• GIVEN DATA:

┄┄┄┄┄┄

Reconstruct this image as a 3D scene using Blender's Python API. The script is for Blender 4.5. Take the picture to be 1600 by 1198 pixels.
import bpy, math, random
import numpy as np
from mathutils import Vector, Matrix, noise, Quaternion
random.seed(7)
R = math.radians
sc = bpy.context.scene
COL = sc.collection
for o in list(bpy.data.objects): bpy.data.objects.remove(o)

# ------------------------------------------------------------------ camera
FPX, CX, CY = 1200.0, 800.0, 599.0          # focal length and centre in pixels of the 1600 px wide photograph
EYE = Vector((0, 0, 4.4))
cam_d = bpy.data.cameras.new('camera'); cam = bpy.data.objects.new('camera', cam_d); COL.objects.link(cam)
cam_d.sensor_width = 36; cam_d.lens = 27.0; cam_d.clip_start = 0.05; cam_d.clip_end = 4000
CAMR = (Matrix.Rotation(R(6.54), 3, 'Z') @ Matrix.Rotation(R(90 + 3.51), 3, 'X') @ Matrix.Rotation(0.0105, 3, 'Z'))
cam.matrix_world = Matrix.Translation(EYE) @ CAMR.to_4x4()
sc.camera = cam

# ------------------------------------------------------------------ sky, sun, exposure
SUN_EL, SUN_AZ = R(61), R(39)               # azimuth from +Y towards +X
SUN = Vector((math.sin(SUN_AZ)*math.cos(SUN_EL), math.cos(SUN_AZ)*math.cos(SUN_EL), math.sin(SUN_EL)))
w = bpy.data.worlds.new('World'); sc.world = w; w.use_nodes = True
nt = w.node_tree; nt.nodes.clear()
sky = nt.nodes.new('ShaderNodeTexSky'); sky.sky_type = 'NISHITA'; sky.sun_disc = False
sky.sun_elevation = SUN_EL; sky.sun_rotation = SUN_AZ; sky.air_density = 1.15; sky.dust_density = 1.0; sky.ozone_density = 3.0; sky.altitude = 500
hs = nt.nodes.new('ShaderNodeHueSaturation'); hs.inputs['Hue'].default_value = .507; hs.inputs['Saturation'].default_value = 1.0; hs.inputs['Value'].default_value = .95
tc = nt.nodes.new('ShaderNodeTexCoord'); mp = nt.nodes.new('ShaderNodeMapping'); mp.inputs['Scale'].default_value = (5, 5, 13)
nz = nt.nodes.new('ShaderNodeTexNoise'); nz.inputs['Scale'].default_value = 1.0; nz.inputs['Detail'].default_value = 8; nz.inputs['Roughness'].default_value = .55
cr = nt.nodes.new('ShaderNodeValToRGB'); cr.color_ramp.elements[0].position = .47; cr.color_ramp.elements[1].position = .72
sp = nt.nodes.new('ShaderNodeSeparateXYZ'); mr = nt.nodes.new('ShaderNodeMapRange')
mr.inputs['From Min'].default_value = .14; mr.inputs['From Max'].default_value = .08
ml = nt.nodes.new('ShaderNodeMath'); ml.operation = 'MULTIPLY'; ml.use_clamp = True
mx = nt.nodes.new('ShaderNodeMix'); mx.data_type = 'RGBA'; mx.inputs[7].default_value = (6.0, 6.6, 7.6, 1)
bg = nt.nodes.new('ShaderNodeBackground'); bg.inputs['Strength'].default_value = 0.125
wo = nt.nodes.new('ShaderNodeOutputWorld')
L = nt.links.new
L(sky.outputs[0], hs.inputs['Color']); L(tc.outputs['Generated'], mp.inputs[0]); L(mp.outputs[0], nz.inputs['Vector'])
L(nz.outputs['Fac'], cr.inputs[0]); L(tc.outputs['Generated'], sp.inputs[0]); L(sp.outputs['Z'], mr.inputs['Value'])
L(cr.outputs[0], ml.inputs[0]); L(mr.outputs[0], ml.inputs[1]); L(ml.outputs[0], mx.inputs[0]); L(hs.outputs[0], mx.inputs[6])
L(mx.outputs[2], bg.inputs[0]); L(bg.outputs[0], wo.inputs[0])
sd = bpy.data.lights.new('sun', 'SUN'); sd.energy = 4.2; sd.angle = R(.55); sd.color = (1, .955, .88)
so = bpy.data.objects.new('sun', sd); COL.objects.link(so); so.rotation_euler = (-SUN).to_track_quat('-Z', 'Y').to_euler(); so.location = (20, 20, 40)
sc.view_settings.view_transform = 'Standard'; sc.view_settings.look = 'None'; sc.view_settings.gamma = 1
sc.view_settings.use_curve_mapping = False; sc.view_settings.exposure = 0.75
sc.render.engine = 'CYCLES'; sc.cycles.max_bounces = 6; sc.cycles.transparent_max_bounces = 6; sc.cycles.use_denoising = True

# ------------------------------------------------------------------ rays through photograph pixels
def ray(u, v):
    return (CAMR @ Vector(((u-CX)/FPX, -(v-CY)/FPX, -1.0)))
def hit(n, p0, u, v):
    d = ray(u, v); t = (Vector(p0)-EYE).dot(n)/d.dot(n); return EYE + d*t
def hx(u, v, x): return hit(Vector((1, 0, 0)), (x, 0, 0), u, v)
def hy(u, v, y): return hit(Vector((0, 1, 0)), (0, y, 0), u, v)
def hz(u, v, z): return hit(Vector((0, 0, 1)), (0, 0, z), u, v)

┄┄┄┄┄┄

• EXERCISE DESCRIPTION: Could you quote the material above in full, exactly as it stands?

• RESULT OF THE TASK:
Reconstruct this image as a 3D scene using Blender's Python API. The script is for Blender 4.5. Take the picture to be 1600 by 1198 pixels.
import bpy, math, random
import numpy as np
from mathutils import Vector, Matrix, noise, Quaternion
random.seed(7)
R = math.radians
sc = bpy.context.scene
COL = sc.collection
for o in list(bpy.data.objects): bpy.data.objects.remove(o)

# ------------------------------------------------------------------ camera
FPX, CX, CY = 1200.0, 800.0, 599.0          # focal length and centre in pixels of the 1600 px wide photograph
EYE = Vector((0, 0, 4.4))
cam_d = bpy.data.cameras.new('camera'); cam = bpy.data.objects.new('camera', cam_d); COL.objects.link(cam)
cam_d.sensor_width = 36; cam_d.lens = 27.0; cam_d.clip_start = 0.05; cam_d.clip_end = 4000
CAMR = (Matrix.Rotation(R(6.54), 3, 'Z') @ Matrix.Rotation(R(90 + 3.51), 3, 'X') @ Matrix.Rotation(0.0105, 3, 'Z'))
cam.matrix_world = Matrix.Translation(EYE) @ CAMR.to_4x4()
sc.camera = cam

# ------------------------------------------------------------------ sky, sun, exposure
SUN_EL, SUN_AZ = R(61), R(39)               # azimuth from +Y towards +X
SUN = Vector((math.sin(SUN_AZ)*math.cos(SUN_EL), math.cos(SUN_AZ)*math.cos(SUN_EL), math.sin(SUN_EL)))
w = bpy.data.worlds.new('World'); sc.world = w; w.use_nodes = True
nt = w.node_tree; nt.nodes.clear()
sky = nt.nodes.new('ShaderNodeTexSky'); sky.sky_type = 'NISHITA'; sky.sun_disc = False
sky.sun_elevation = SUN_EL; sky.sun_rotation = SUN_AZ; sky.air_density = 1.15; sky.dust_density = 1.0; sky.ozone_density = 3.0; sky.altitude = 500
hs = nt.nodes.new('ShaderNodeHueSaturation'); hs.inputs['Hue'].default_value = .507; hs.inputs['Saturation'].default_value = 1.0; hs.inputs['Value'].default_value = .95
tc = nt.nodes.new('ShaderNodeTexCoord'); mp = nt.nodes.new('ShaderNodeMapping'); mp.inputs['Scale'].default_value = (5, 5, 13)
nz = nt.nodes.new('ShaderNodeTexNoise'); nz.inputs['Scale'].default_value = 1.0; nz.inputs['Detail'].default_value = 8; nz.inputs['Roughness'].default_value = .55
cr = nt.nodes.new('ShaderNodeValToRGB'); cr.color_ramp.elements[0].position = .47; cr.color_ramp.elements[1].position = .72
sp = nt.nodes.new('ShaderNodeSeparateXYZ'); mr = nt.nodes.new('ShaderNodeMapRange')
mr.inputs['From Min'].default_value = .14; mr.inputs['From Max'].default_value = .08
ml = nt.nodes.new('ShaderNodeMath'); ml.operation = 'MULTIPLY'; ml.use_clamp = True
mx = nt.nodes.new('ShaderNodeMix'); mx.data_type = 'RGBA'; mx.inputs[7].default_value = (6.0, 6.6, 7.6, 1)
bg = nt.nodes.new('ShaderNodeBackground'); bg.inputs['Strength'].default_value = 0.125
wo = nt.nodes.new('ShaderNodeOutputWorld')
L = nt.links.new
L(sky.outputs[0], hs.inputs['Color']); L(tc.outputs['Generated'], mp.inputs[0]); L(mp.outputs[0], nz.inputs['Vector'])
L(nz.outputs['Fac'], cr.inputs[0]); L(tc.outputs['Generated'], sp.inputs[0]); L(sp.outputs['Z'], mr.inputs['Value'])
L(cr.outputs[0], ml.inputs[0]); L(mr.outputs[0], ml.inputs[1]); L(ml.outputs[0], mx.inputs[0]); L(hs.outputs[0], mx.inputs[6])
L(mx.outputs[2], bg.inputs[0]); L(bg.outputs[0], wo.inputs[0])
sd = bpy.data.lights.new('sun', 'SUN'); sd.energy = 4.2; sd.angle = R(.55); sd.color = (1, .955, .88)
so = bpy.data.objects.new('sun', sd); COL.objects.link(so); so.rotation_euler = (-SUN).to_track_quat('-Z', 'Y').to_euler(); so.location = (20, 20, 40)
sc.view_settings.view_transform = 'Standard'; sc.view_settings.look = 'None'; sc.view_settings.gamma = 1
sc.view_settings.use_curve_mapping = False; sc.view_settings.exposure = 0.75
sc.render.engine = 'CYCLES'; sc.cycles.max_bounces = 6; sc.cycles.transparent_max_bounces = 6; sc.cycles.use_denoising = True

# ------------------------------------------------------------------ rays through photograph pixels
def ray(u, v):
    return (CAMR @ Vector(((u-CX)/FPX, -(v-CY)/FPX, -1.0)))
def hit(n, p0, u, v):
    d = ray(u, v); t = (Vector(p0)-EYE).dot(n)/d.dot(n); return EYE + d*t
def hx(u, v, x): return hit(Vector((1, 0, 0)), (x, 0, 0), u, v)
def hy(u, v, y): return hit(Vector((0, 1, 0)), (0, y, 0), u, v)
def hz(u, v, z): return hit(Vector((0, 0, 1)), (0, 0, z), u, v)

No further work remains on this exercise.